Insan agamis adalah insan (manusia) yang hidup dan kehidupannya
berdasarkan pada norma-norma atau ajaran agama. Ciri-cirinya yaitu peri
kehidupannya selalu bernafaskan agama, baik dalam hubungannya dengan
Tuhan Yang Maha Esa maupun dengan manusia. Dengan demikian segala
perbuatannya semata-mata karena Allah SWT., sehingga yang diperbuatnya
dapat dipertanggungjawabkan kepada Tuhan YME.
Prinsip utama insan agamis dalam berbagai aspek dan lingkungan
kehidupan adalah bahwa umat beragama yang baik selalu taat kepada
Tuhannya, Rasulnya, dan taat kepada perintah, sepanjang pemerintah tidak
menjerumuskan rakyat kedalam kemaksiatan dan kezoliman.

E. Bahaya dan kerugian penyimpangan terhadap kehidupan


·         Kehidupan Keagamaan
 
Beberapa bentuk penyimpangan terhadap kehidupan keagamaan yang
harus dihindari, antara lain sebagai berikut :

a. Sinkretisme (paham yang hendak mencampur adukkan segala ajaran
agama menjadi satu dan menyatakan semua ajaran agama adalah
sama).
b. Indeferentisme (paham yang menganggap bahwa semua agama sama,
semua baik dan semua menuju Tuhan).
c. Dangkalnya pengertian dan kesadaran beragama.
d. Fanatisme sempit
e. Ekstramisme, yaitu paham yang berusaha menggantikan dan
menggulingkan pemerintahan yang sah, melalui cara yang
inkonstritusional seperti ekstrem kanan (berhaluan agama) ektrem kiri
(berhaluan ideologi).
f. Pelecehan atau menjelek-jelekkan agama dan kepercayaan orang lain.

2. Kehidupan Sosial
Beberapa bentuk penyimpangan terhadap kehidupan sosial, antara lain :
a.
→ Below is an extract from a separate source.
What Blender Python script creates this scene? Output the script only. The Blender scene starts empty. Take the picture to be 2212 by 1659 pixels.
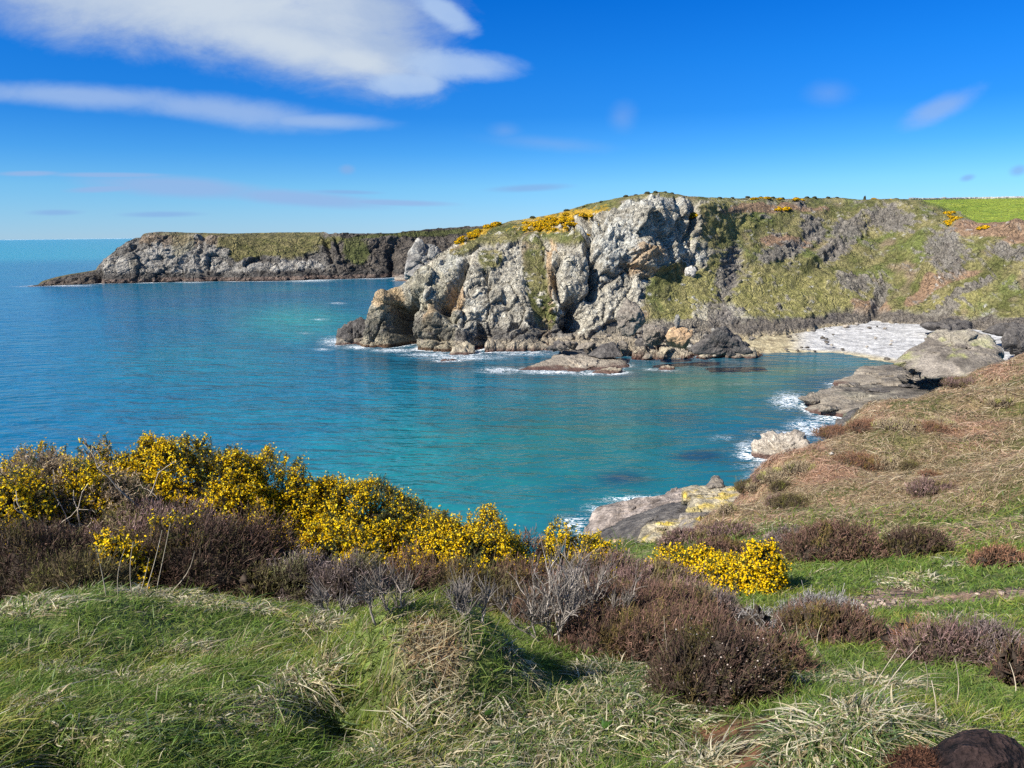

Perilaku egoisme
b. Main hakim sendiri
c. Senang menggunakan kekerasan
d. Merasa lebih dan paling hebat


·         Kehidupan Kenegaraan
 Beberapa bentuk penyimpangan terhadap kehidupan kenegaraan, antara
lain :
a. Sifat Individualisme
b. Fanatisme partai politik
c. Pemberontakan dan ekstremisme, baik yang bersifat kedaerahan,
kesukuan, maupun bersifat keagamaan ideologi politik.


·         Tantangan dan Hambatan dalam membina kerukunan
 
Beberapa tantangan dan hambatan dalam membina kerukunan perlu
diwaspadai dan ditanggulangi sedini mungkin. Hal ini dimaksudkan agar
tidak berkembang menjadi masalah yang mengoyakkan persatuan dan
kesatuan. Tantangan dan hambatan tersebut antara lain :
1. Keterbatasan komunikasi antara pemerintah dengan rakyat di daerah
pedalaman atau terpencil.
2. Keanekaragaman kepentingan dan budaya serta rasa kesukuan yang
kadang muncul kepermukaan.
3. Kerawanan SARA dalam masyarakat negara kita yang kadang
dimanfaatkan oleh kelompok tertentu.
4. Berbagai ketimpangan dan kesenjangan terutama sosial ekonomi dan pola
hidup yang mewah.
5. Kemajuan IPTEK dan pola komunikasi terbuka yang dimanfaatkan untuk
merusak moral, tata nilai budaya, serta jati diri bangsa Indonesia.


Tantangan dan hambatan tersebut perlu segera di antisipasi jauh-jauh
agar tidak menabur ancaman bagi kerukunan hidup bangsa Indonesia. Oleh
karena itu upaya yang harus dilakukan antara lain :
1. Pengamalan nilai-nilai iman dan taqwa.
2. Perilaku yang sesuai dan sejalan dengan tata nilai dan norma.
3. Meningkatkan persahabatan dan komunikasi yang baik.
4. Menjalin solidaritas.

Dengan demikian, harapan bangsa Indonesia sebagai bangsa yang
aman, tentram, rukun, dan damai dapat terwujud.